Reworking the Bible: Apocryphal and Related Texts at Qumran
Proceedings of a Joint Symposium by the Orion Center for the Study of the Dead Sea Scrolls and Associated Literature and the Hebrew University Institute for Advanced Studies Research Group on Qumran, 15-17 January, 2002
This book contains papers presented at a symposium on “Reworking the Bible at Qumran” convened in 2002 by the Institute of Advanced Studies and the Orion Center for the Study of the Dead Sea Scrolls and Associated Literature at the Hebrew University of Jerusalem. The core theme is the use and interpretation of the Bible in apocryphal and related works found at Qumran. Nearly half the papers treat legal interpretation; the other half, examines narrative exegesis. Key issues include the question of the authority of the reworked biblical texts, their exegetical techniques, motifs, and genres. This collection provides a valuable resource for the study of Bible, the history of interpretation, apocrypha and pseudepigrapha, ancient Judaism and early Christianity.
Esther G. Chazon, Ph.D. (1992), The Hebrew University of Jerusalem, is Director of the Orion Center for the Study of the Dead Sea Scrolls and Associated Literature, and Senior Lecturer in the Department of Hebrew Literature, The Hebrew University of Jerusalem.

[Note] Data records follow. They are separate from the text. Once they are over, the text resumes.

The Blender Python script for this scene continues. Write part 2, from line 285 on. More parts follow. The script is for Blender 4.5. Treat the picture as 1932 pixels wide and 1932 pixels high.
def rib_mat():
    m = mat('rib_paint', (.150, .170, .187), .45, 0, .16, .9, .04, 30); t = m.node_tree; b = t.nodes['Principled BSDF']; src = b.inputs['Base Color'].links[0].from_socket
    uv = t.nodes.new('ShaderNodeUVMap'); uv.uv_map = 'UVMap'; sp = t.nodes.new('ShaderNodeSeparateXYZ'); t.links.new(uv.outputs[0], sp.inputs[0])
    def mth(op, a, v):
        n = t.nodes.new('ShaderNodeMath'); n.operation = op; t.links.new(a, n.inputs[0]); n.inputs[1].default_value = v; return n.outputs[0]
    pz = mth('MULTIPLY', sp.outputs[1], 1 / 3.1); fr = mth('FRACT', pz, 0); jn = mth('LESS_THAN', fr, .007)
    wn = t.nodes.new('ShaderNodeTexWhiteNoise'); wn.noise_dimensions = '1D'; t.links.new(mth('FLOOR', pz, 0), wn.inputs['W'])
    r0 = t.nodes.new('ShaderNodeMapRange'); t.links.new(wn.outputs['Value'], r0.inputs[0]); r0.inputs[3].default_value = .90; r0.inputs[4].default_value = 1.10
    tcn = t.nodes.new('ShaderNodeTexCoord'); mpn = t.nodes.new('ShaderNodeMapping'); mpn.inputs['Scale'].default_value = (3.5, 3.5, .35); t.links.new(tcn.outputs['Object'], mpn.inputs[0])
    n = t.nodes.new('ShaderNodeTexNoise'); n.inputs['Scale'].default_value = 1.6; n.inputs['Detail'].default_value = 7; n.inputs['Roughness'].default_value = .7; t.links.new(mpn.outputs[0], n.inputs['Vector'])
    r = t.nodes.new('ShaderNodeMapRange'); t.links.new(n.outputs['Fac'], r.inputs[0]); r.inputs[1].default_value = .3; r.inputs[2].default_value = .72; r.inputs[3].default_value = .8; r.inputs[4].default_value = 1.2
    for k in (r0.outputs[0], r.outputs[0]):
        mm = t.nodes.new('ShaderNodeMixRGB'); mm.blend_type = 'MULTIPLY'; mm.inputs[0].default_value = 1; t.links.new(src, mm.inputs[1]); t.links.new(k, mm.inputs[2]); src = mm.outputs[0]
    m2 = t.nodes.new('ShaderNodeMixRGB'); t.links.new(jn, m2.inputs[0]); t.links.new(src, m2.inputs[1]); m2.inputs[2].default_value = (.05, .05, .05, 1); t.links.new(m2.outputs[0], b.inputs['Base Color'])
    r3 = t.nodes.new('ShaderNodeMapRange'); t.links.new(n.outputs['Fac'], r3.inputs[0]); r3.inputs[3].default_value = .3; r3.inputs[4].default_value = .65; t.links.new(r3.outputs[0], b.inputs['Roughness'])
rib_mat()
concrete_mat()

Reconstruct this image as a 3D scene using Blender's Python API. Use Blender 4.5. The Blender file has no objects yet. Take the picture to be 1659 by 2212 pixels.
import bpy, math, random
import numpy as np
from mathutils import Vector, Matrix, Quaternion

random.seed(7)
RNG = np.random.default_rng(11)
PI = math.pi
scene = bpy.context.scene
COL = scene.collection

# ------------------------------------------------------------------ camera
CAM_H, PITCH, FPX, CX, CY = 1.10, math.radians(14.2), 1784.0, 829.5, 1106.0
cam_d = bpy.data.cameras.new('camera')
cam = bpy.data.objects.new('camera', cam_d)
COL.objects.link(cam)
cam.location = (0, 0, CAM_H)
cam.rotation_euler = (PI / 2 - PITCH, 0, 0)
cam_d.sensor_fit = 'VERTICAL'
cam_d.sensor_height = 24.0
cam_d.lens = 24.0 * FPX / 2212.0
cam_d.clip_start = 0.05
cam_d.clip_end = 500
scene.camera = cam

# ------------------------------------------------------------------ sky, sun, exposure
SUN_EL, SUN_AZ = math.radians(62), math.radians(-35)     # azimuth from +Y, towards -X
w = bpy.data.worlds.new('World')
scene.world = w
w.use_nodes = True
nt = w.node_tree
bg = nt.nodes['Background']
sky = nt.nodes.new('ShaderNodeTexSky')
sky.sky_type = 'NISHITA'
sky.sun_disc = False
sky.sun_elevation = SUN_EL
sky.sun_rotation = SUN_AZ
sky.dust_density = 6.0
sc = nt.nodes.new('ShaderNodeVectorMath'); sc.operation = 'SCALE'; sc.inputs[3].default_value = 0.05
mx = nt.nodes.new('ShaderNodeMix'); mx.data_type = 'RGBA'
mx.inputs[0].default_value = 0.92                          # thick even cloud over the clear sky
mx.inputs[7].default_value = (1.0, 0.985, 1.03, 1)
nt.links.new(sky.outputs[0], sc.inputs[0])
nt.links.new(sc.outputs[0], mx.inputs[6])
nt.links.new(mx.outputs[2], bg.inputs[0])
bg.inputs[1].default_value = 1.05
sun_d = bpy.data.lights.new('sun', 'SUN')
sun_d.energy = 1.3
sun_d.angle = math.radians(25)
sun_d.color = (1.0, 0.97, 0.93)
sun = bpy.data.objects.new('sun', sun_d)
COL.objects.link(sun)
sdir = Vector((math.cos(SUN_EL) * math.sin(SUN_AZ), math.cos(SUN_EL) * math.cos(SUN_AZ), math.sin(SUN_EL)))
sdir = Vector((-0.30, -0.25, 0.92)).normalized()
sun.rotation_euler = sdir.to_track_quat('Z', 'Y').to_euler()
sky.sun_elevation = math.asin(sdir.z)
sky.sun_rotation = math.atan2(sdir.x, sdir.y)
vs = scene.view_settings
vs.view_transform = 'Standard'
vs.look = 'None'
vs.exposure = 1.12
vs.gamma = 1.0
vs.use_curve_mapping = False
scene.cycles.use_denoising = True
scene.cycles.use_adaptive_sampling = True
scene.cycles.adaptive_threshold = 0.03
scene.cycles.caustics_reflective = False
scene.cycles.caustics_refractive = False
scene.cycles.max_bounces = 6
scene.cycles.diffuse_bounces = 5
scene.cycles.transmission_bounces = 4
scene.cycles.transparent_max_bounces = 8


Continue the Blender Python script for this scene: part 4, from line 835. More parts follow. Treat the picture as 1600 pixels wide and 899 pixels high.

Devorah Dimant, Ph.D. (1973, Hebrew University) is Professor of Bible at the University of Haifa, Israel. Her research areas are: Dead Sea Scrolls, Jewish apocrypha and pseudepigrapha, Jewish Hellenistic literature, Ancient Jewish exegesis, Jewish literature of the Second Temple period.
Ruth A. Clements, Th.D. (1997) in Christian Origins, is Head of Publications for the Orion Center. She has published on early Christian and Jewish biblical interpretation and co-edited several volumes on Qumran literature, including Sapiential Perspectives: Wisdom Literature in Light of the Dead Sea Scrolls (Brill, 2004).
All those interested in Bible, exegesis, Dead Sea Scrolls, Apocrypha and Pseudepigrapha, Second Temple and Rabbinic Judaism, early Christianity.